Seminole County expands network with ADVA Optical Networking's DWDM FSP 3000 platform
21 October 2003 Munich/Mahwah NJ Lightwave--ADVA Optical Networking today announced that its Fiber Service Platform (FSP) 3000 has been deployed by the Seminole County, Florida, government to accomodate growth in its voice, data, and video bandwidth requirements. Seminole County selected Siemens Information and Communication Networks to deploy the FSP 3000 as a converged network solution over a common metro optical network. Siemens resells ADVA's FSP products, including the FSP 3000, through a strategic and long-term partnership between the two companies.
With the introduction of voice, video and data applications, the Seminole County government's bandwidth needs had exceeded the capabilities of its OC-3 SONET infrastructure. Expansion of the county's infrastructure through deployment of additional optical fiber was found to be too expensive and time-consuming, so Seminole County instead sought a solution based on DWDM technology that would expand the capacity of its existing installed fiber infrastructure. The FSP 3000 was selected because of its scalability, interoperability with legacy ATM network equipment, flexibility in application support, and low total cost of ownership.

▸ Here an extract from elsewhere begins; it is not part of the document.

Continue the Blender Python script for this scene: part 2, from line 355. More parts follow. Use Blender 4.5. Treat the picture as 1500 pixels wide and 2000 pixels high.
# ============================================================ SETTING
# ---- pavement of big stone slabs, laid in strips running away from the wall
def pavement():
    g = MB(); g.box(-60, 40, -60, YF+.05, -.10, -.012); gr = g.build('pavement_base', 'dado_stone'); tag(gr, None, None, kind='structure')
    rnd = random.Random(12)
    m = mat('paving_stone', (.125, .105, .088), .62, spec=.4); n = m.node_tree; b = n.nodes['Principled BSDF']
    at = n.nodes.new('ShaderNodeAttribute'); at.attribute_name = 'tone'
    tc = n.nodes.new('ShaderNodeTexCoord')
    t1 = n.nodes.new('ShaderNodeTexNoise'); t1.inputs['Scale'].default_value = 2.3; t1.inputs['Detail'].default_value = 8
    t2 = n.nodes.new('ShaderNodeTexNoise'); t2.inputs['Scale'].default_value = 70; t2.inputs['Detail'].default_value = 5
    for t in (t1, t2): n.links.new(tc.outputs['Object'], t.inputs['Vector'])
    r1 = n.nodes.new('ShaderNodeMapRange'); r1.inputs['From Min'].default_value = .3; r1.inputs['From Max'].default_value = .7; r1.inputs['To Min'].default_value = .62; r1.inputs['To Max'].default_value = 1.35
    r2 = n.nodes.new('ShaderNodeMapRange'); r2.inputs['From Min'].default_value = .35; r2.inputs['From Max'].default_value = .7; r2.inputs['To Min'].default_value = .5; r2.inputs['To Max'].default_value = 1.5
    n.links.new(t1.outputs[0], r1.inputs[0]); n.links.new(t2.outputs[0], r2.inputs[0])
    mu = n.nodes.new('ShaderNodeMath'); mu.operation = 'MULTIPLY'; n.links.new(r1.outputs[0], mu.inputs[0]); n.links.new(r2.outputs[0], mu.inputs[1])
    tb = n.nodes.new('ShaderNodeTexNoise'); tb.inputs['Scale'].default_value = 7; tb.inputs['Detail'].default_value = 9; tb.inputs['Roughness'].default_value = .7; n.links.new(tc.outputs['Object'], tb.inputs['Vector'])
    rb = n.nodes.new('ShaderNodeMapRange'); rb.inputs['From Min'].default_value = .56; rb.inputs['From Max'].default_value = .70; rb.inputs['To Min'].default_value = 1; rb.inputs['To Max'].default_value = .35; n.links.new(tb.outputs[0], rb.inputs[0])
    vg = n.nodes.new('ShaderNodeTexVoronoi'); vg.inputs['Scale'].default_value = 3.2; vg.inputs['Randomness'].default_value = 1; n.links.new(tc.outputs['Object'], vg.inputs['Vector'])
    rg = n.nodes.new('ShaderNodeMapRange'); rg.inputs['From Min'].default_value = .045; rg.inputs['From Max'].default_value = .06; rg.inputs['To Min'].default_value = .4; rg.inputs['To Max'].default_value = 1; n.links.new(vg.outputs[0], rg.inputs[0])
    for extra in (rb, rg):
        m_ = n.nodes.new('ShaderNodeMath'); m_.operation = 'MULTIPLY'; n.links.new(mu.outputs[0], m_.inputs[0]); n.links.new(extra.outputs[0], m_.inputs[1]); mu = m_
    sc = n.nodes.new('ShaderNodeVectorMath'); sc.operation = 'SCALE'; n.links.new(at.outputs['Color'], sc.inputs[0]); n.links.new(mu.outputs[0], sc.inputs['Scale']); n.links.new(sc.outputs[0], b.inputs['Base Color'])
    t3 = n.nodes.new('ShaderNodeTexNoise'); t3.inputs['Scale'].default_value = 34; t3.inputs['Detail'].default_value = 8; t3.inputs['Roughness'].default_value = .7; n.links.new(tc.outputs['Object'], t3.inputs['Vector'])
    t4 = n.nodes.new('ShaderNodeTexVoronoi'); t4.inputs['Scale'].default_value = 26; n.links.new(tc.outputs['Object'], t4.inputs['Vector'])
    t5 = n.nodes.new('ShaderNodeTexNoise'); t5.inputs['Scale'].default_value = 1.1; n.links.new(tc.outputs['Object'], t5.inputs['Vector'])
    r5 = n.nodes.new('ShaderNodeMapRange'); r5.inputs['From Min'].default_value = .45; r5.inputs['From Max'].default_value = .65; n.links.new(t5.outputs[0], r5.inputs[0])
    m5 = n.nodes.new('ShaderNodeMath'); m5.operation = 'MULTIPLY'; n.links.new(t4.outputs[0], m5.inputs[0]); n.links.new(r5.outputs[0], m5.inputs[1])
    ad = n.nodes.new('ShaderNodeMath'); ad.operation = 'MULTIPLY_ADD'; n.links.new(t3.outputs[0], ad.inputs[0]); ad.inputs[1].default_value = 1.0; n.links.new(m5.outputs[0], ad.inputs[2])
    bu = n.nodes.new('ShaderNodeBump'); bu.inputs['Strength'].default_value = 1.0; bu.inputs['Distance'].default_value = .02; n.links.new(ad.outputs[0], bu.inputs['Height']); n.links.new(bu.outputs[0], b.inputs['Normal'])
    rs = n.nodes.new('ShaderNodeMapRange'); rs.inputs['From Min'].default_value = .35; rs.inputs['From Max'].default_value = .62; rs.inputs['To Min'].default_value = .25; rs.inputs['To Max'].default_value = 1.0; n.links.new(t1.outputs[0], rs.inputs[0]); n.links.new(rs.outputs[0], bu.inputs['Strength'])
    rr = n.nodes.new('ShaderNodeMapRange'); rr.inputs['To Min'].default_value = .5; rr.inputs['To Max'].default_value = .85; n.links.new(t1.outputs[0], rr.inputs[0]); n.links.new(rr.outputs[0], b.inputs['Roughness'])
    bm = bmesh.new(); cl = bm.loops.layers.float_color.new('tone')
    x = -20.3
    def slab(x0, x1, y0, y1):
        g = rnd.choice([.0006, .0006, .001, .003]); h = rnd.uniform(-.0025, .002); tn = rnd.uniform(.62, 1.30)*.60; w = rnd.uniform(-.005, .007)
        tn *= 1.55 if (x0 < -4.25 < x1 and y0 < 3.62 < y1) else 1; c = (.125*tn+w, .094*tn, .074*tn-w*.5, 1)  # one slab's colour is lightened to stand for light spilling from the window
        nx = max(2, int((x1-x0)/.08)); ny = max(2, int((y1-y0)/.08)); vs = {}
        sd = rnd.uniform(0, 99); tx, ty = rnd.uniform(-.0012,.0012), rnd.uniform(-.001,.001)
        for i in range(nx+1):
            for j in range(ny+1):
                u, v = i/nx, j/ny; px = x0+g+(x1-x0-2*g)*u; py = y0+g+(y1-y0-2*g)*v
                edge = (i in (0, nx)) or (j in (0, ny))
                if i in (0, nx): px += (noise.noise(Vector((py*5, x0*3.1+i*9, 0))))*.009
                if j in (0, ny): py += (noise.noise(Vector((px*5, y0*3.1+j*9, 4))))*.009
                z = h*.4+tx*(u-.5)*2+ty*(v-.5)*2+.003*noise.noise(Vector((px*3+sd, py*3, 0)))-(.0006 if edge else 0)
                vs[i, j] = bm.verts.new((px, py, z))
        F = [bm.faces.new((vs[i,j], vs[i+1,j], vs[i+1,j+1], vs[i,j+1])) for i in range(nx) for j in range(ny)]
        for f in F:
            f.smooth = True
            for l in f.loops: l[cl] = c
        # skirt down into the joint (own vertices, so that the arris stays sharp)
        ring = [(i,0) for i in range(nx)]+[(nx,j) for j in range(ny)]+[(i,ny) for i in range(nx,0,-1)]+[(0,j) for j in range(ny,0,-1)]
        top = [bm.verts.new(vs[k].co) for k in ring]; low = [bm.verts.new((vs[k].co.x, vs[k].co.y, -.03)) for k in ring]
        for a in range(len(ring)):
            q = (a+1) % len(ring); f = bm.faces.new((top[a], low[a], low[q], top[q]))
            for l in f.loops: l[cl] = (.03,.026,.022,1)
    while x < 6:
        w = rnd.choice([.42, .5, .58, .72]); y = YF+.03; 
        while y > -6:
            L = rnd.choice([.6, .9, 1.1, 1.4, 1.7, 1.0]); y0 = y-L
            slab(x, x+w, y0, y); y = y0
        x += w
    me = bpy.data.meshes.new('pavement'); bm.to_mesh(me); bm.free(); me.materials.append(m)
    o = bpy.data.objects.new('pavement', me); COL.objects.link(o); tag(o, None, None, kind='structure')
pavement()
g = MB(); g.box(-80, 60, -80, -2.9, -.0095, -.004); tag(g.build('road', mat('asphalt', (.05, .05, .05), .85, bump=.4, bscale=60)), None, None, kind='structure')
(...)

"We saved a tremendous amount of time and took advantage of the bandwidth from the moment we plugged ADVA's solution in," said Greg Holcomb, information technologies manager for the Seminole County government. "We would have been looking at probably two months to a year to lay all of the new fiber we would have required. The proposal from ADVA said its system was 'plug and play' and could be installed in two weeks. We figured that wasn't possible, but, literally within two weeks, we had scaled from 10-Mbit/sec to Gigabit Ethernet speeds and were running at full speed."
The FSP 3000 employs parallel use of DWDM and TDM technology to enable all protocols between 8 Mbits/sec and 10 Gbits/sec and up to 256 applications to be transported over one single fiber pair. The system's design supports point-to-point, linear add/drop, ring, and meshed network topologies of up to 10 nodes across distances up to 500 km without regeneration.